Thread (155 messages) 155 messages, 17 authors, 2017-07-21

Re: [RFC 0/8] mbuf: structure reorganization

From: Jan Blunck <hidden>
Date: 2017-02-17 13:38:32

On Fri, Feb 17, 2017 at 11:51 AM, Olivier Matz [off-list ref] wrote:
Hi Jan,

On Thu, 16 Feb 2017 18:26:39 +0100, Jan Blunck [off-list ref]
wrote:
quoted
On Thu, Feb 16, 2017 at 2:48 PM, Olivier Matz
[off-list ref] wrote:
quoted
On Mon, 6 Feb 2017 18:41:27 +0000, "Ananyev, Konstantin"
[off-list ref] wrote:
quoted
quoted
The main changes are:
- reorder structure to increase vector performance on some non-ia
  platforms.
- add a 64bits timestamp field in the 1st cache line
Wonder why it deserves to be in first cache line?
How it differs from seqn below (pure SW stuff right now).
In case the timestamp is set from a NIC value, it is set in the Rx
path.
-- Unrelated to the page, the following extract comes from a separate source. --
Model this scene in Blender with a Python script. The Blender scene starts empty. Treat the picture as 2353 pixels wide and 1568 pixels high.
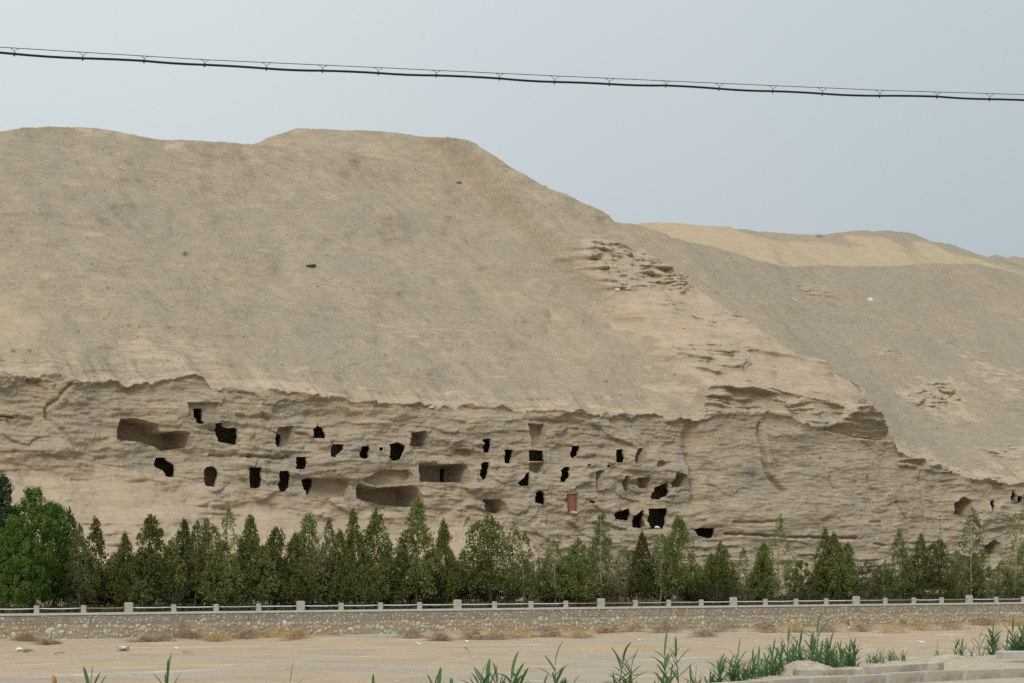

So that's why I think it deserve to be located in the 1st
cache line.

As you said, the seqn is a pure sw stuff right: it is set in a lib,
not in a PMD rx path.
If we talk about setting the timestamp value in the RX path this
implicitly means software timestamps. Hardware timestamping usually
works by letting the hardware inject sync events for coarse time
tracking and additionally injecting fine granular per-packet ticks at
a specific offset in the packet. Out of performance reasons I don't
think it makes sense to extract this during the burst and write it
into the mbuf again.
From what I've understand, at least it does not work like this for
mellanox NICs: timestamp is a metadata attached to a rx packet. But
maybe they (and other NIC vendors interrested in the feature) can
confirm or not.
Mellanox NICs use a 48bit cycle counter split into a high and low
part. To convert the cycle values into a timestamp you need to
initialize and maintainer a timecounter that shifts the cycle count
e.g. nanosecs. IIRC Mellanox doesn't generate explicit clock events
but the cycle counter is large enough so that the user can easily
maintain the timecounter by manually updating it.
quoted
The problem with timestamps is to get the abstraction right wrt the
correction factors and the size of the tick vs. the timestamp in the
events injected. From my perspective it would be better to extract the
handling of timestamp data into a library with PMD specific
implementation of the conversions. That way the normalized timestamp
values can get extracted if they are present. The mbuf itself would
only indicate the presence of timestamp metadata in that case.
I agree however that we need to properly define the meaning of this
field. My idea is:

- the timestamp is in nanosecond
- the reference is always the same for a given path: if the timestamp is
  set in a PMD, all the packets for this PMD will have the same
  reference, but for 2 different PMDs (or a sw lib), the reference
  would not be the same.

I think it's enough for many use cases.
We can later add helpers to compare timestamps with different
references.
My point is that I still doubt that it belongs into the first
cacheline. It requires accessing other structures for converting into
nanoseconds anyway. Optimally I would like to see this happening on
access instead but if that isn't achievable at least in a second step.